(CN) - More than 120 lawsuits were filed across the United States in 2017 by plaintiffs claiming they were hurt in explosions and fires caused by e-cigarette batteries.
At least 8 plaintiffs in 2017 filed lawsuits claiming electronic cigarettes exploded in their mouth, with some saying the blast knocked out teeth and caused third-degree burns. Dozens of other claimants allege they were scorched around their legs or groin when vaporizer batteries they were carrying in their pocket caught fire.
A cluster of pending cases in California state courts, handled by Gregory Bentley of Schernoff Bidart in Claremont, includes claims from one plaintiff who lost an eye and had his facial bones smashed in an alleged e-cigarette battery explosion, and another who underwent skin grafts after his vaporizer battery purportedly burned him in front of his children.
Bentley is known for having secured a $1.9 million verdict in Riverside County Superior Court in 2015, on behalf of a client who was injured when an e-cig battery failed, causing the client's dress to catch fire while she was in a car with her husband, according to an LA Times report. His firm's pending pleadings allege that e-cigarettes (aka vaporizers or "vaping" products) lacked proper labels to warn consumers of battery fire risks.
The first wrongful death lawsuit in the Courthouse News database over an alleged e-cig explosion was filed last month. The complaint alleges that a vaporizer device launched shrapnel into 30-year-old Thomas Gangi's head while he was in his Bohemia, N.Y. home, in Nov. 2015.
Gangi died in the fire, his estate says.
"E-cigarettes will continue to cause these types of injuries unless and until those placing them in the stream of commerce are held accountable. Even industry proponents ... acknowledge that no universal method of testing e-cigarettes has been adopted," the lawsuit reads.

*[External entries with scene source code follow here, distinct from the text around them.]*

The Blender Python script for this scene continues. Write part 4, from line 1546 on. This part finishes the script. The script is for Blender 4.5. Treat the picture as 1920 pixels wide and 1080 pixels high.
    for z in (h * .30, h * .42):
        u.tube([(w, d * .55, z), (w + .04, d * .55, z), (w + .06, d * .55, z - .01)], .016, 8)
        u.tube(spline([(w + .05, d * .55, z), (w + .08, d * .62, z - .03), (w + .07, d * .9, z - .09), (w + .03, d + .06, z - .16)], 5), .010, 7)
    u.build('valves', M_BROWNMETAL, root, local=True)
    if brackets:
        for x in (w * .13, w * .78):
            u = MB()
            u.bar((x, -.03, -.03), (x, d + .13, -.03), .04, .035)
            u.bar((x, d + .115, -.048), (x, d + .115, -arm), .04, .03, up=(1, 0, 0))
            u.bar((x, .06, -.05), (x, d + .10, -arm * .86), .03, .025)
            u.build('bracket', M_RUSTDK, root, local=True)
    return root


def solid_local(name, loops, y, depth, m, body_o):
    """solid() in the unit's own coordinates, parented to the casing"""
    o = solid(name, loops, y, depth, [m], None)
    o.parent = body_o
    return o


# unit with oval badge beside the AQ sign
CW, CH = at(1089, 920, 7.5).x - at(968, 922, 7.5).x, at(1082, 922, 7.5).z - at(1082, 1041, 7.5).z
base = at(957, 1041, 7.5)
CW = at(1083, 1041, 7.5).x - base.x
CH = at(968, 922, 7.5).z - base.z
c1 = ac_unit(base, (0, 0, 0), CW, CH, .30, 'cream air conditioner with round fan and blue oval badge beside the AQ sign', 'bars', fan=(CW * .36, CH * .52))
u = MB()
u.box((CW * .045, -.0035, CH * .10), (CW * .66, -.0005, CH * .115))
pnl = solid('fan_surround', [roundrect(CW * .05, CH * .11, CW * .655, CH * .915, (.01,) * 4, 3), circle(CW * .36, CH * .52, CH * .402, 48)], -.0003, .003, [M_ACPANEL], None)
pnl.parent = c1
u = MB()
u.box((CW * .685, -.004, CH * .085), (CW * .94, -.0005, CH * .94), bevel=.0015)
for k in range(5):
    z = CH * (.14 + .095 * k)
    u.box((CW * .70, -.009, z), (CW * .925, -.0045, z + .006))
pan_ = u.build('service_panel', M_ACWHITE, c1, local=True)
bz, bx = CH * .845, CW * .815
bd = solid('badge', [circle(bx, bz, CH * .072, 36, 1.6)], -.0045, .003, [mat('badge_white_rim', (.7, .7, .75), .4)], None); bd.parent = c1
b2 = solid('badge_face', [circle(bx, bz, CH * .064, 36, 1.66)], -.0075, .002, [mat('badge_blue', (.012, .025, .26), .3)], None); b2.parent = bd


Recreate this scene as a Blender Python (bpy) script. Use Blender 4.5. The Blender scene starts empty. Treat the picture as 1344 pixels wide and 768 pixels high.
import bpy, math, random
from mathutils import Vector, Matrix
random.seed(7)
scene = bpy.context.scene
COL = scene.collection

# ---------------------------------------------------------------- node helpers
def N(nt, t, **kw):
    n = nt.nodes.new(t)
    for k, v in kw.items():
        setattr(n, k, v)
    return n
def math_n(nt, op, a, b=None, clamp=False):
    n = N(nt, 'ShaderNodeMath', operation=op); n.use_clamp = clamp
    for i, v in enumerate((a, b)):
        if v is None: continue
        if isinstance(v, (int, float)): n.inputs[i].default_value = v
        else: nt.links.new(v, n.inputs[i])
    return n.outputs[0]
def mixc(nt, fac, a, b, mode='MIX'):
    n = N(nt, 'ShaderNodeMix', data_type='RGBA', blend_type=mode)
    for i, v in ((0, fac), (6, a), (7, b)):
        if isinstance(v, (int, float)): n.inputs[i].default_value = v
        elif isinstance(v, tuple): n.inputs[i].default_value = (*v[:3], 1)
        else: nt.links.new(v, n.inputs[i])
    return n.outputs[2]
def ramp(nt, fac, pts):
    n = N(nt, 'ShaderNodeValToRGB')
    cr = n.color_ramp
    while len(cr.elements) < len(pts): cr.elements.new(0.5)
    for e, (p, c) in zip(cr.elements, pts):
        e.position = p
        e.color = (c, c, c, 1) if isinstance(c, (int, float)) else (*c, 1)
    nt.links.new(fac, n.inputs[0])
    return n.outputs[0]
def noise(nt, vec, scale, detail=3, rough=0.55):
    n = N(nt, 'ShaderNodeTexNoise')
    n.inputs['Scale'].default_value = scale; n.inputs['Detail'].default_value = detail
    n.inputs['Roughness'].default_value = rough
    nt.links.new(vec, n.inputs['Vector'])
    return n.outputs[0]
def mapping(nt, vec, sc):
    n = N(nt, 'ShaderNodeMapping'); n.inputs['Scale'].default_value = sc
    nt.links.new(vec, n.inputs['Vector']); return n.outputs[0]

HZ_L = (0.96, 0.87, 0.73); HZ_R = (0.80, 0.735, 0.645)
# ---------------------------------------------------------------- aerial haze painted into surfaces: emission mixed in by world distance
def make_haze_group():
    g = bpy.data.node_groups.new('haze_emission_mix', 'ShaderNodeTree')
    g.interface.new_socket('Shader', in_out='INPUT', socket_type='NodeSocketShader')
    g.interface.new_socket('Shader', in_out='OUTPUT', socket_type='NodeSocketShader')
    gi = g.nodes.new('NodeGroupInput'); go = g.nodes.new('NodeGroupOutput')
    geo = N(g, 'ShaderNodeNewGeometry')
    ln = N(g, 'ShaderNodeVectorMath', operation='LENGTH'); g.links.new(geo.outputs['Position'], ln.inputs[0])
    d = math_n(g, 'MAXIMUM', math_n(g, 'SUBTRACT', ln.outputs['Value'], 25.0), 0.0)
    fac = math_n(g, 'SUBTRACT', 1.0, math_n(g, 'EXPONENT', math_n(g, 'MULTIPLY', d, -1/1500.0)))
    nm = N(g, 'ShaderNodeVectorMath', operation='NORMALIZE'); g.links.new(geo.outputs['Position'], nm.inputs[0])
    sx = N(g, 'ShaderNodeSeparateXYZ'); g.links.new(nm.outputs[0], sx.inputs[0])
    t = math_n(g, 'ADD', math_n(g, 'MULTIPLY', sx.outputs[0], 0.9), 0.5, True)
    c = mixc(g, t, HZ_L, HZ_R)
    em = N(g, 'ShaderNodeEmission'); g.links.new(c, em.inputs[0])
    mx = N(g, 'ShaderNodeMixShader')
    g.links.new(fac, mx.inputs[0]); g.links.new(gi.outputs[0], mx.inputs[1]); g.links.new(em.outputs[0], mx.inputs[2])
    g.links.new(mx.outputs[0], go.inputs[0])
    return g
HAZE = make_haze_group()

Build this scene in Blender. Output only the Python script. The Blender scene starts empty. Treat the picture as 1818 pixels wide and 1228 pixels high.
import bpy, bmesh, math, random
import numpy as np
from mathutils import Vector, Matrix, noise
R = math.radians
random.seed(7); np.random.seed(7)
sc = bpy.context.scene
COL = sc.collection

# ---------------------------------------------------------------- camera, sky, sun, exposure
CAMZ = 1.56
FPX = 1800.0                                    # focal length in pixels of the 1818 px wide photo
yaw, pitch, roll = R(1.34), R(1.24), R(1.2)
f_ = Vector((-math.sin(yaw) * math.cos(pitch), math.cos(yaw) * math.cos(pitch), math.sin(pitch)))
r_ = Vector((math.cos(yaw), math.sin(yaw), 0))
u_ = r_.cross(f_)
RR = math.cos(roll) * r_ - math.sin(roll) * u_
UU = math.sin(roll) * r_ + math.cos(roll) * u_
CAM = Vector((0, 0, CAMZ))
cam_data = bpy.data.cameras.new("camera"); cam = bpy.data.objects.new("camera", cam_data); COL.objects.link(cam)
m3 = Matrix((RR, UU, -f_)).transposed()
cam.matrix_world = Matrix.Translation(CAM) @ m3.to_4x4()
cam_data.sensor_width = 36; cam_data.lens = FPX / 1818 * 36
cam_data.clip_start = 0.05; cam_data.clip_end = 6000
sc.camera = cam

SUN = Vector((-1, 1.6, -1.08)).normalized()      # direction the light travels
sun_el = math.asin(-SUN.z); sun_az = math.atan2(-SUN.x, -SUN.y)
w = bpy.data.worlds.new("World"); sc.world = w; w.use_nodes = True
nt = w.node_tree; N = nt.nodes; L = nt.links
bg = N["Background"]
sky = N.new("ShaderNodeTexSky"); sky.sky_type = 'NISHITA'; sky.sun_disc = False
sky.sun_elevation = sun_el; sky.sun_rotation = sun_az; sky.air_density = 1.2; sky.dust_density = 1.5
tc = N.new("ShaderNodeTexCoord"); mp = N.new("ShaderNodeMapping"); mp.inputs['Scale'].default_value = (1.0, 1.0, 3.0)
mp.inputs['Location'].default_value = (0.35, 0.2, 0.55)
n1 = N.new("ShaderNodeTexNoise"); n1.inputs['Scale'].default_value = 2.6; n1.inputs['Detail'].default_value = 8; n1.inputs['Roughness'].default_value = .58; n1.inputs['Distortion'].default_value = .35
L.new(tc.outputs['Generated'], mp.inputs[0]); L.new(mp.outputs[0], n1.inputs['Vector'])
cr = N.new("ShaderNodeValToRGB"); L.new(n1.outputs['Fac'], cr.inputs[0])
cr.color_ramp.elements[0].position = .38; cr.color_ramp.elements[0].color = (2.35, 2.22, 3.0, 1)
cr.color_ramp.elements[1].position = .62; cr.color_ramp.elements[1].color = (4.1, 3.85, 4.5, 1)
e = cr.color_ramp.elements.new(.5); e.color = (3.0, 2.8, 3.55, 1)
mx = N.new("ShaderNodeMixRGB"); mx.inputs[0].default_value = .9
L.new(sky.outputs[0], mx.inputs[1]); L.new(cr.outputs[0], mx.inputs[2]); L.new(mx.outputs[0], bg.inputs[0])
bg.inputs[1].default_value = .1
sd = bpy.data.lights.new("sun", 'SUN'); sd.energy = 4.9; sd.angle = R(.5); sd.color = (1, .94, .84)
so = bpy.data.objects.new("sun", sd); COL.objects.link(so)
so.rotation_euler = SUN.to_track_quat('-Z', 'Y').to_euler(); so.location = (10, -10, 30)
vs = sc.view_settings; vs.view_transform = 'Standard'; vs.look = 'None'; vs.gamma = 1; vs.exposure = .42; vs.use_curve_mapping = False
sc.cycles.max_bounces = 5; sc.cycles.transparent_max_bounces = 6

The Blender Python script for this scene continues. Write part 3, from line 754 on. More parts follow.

The complaint says that U.S. distributors choose to import vaporizer products from China because of the low cost and "non-existent quality control," a phrase that has become boilerplate language in vaporizer battery explosion suits.
U.S. Fire Administration statistics indicate that e-cigarette fire incidents have increased exponentially since 2012, coinciding with rapid growth of vaping products into a popular alternative to smoking tobacco.
E-cigarettes have turned into a multibillion-dollar industry, and according to a 2016 National Health Interview Survey, roughly fifteen percent of adults reported that they had used vaping products at some point.
In an interview with Courthouse News, Gregory Conley, head of the vaping advocacy group American Vaping Association, said that e-cigarette battery fires are caused in large part by user error.
For instance, when a battery combusts in a person's pocket, Conley said, it's often the result of the consumer allowing the unit to touch loose change or other metal material, which can cause overheating and product failure.
Conley claims that with respect to explosions while in use, consumer missteps in handling modular parts ("mods") and rebuildable vaporizer components are largely to blame.
"It's rare to see a case where there was no manipulation of the product, i.e. rebuilding a coil with such low resistance that you're setting yourself up for danger," he said.
The American Vaping Association has concerns that small retail vape shops, which are commonly named as defendants in the litigation alongside Chinese battery manufacturers, are not financially equipped to handle the influx of litigation.